Trump Impeachment Debate Opens With Fiery Partisan Battle
Democrats warned that US President Donald Trump was on the verge of dictatorship while Republicans fiercely defended his record at the opening of a stormy, historic debate on impeachment charges Wednesday.
The parties held tightly to diametrically opposed views of Trump as they weighed articles of impeachment at the beginning of a two-day debate.
Trump is alleged to have wielded the power of the presidency for personal and political gain by pressuring Ukraine to interfere in the 2020 US election.
There is little question about the outcome in the House Judiciary Committee: by the end of the week the majority-Democrat panel is expected to approve the charges and send them to the entire House of Representatives for passage next week.
But lawmakers in the televised hearing appeared focused on speaking to voters, whose sentiment will be crucial if, as expected, Trump goes on trial in the US Senate in January.
In a grave voice, Democratic committee chairman Jerry Nadler opened the hearing.
"Today we begin consideration of two articles of impeachment against President Donald J. Trump," he said.
"Taken together, the two articles charge President Trump with placing his private political interests above our national security, above our free and fair elections, and above our ability to hold public officials accountable," he said.
"If the president can first abuse his power and then stonewall all congressional requests for information, Congress cannot fulfill its duty to act as a check and balance against the Executive -- and the president becomes a dictator."
Doug Collins, the senior Republican on the committee, argued that Democrats have been seeking to impeach Trump ever since he came into office in January 2017, and have no clear case beyond "abuse of power."
"It's just generic vague statements," Collins said.
"You go home and pick something you don't like about the president, and there's your abuse of power."
"This is as much about political expediency as it is anything else, and that should never be an article of impeachment."
Trump faces becoming only the third president in US history to be impeached and placed on trial in the Senate.
He is accused of pressuring Ukraine for help against his Democratic challenger Joe Biden ahead of next year's national elections, and holding up military aid to the country which it needed to face Russian aggression, unless it did his bidding.
With the committee's 40 members speaking one by one, alternating by party, Republicans were united in claiming there was no evidence to support the charges.
Jim Jordan said Democrats were simply refighting their 2016 election loss and hated Trump.
"This is about one basic fact: the Democrats have never accepted the will of the American people," he said. "They don't like the 63 million people who voted for this president."
But Democrats clung to statements of principles, warning not to let Trump get away with inviting foreign interference in a US election.
"Will we hold the president accountable, or will we serve as his accomplices?" asked Hank Johnson.
Most indications are that the Republican majority in the Senate will ultimately protect Trump from conviction and removal.
But impeachment could mar his record as president and affect his reelection chances in November 2020.
At a political rally in Hershey, Pennsylvania on Tuesday, he ridiculed the charges.

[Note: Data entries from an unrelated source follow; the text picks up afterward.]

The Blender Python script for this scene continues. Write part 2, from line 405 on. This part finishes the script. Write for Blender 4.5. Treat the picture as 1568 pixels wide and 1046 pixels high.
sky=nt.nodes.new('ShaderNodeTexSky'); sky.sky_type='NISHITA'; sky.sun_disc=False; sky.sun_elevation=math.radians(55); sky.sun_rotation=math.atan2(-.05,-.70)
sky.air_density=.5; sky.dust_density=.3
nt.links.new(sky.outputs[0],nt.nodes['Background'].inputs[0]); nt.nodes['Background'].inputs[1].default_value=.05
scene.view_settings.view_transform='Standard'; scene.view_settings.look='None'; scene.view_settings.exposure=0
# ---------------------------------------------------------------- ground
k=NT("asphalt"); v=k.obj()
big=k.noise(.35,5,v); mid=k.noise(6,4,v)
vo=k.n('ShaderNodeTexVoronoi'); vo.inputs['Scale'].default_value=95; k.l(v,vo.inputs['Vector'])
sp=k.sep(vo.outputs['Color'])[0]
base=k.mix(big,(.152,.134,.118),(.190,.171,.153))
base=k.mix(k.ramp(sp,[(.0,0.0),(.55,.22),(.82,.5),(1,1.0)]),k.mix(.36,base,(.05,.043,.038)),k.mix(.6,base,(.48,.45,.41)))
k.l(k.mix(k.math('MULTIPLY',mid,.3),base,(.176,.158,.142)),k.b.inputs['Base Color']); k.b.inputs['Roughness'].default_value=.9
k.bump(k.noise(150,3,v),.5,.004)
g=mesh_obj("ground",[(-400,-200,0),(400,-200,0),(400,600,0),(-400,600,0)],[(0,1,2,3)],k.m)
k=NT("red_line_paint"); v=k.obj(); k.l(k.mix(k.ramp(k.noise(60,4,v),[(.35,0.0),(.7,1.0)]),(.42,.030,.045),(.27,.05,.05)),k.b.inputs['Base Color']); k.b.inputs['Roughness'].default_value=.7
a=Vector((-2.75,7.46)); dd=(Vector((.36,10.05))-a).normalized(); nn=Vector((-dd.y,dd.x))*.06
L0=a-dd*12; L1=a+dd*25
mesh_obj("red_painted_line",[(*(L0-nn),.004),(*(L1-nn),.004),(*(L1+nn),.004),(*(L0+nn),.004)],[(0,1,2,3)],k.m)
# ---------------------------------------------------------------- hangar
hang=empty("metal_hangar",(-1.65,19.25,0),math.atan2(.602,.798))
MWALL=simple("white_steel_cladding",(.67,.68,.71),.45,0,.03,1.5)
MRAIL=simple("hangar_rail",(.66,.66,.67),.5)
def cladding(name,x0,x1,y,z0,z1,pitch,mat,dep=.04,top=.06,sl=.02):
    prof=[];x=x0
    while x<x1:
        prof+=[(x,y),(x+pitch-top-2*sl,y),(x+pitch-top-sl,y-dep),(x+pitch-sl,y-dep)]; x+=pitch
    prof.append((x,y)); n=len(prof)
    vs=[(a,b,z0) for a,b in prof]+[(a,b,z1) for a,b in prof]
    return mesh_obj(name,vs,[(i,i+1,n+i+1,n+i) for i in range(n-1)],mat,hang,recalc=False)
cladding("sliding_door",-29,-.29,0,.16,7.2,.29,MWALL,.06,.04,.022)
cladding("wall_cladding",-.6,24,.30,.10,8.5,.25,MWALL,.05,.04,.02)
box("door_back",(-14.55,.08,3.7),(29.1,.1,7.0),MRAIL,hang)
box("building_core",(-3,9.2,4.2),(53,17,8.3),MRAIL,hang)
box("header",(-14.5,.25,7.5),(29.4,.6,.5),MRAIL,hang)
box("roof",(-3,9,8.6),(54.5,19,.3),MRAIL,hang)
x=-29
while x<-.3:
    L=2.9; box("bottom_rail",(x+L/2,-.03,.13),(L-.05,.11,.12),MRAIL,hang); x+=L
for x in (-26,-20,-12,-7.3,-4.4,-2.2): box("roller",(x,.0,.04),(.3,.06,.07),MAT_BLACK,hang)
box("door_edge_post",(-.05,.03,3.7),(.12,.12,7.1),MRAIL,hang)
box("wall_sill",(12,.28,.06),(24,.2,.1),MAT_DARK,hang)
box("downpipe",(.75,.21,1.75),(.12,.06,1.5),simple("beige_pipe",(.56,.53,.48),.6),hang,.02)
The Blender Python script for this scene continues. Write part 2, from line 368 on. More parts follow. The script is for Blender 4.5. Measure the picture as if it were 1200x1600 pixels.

"Everybody said, 'This is impeachment light,'" Trump said, adding "there are no crimes" and Democrats are just trying to win the next election.
After nearly four hours, the debate was adjourned late Wednesday until Thursday morning at 9:00 am (1400 GMT), when they will discuss possible amendments to the charges.
Nadler's opening statement earlier in the evening said three questions should frame the members' debate:
"First, does the evidence show clearly that the President committed these acts?
"Second, do they rise to the level of impeachable high crimes and misdemeanors?
"Third, what are the consequences for our national security, for the integrity of our elections, and for our country if we fail to act?"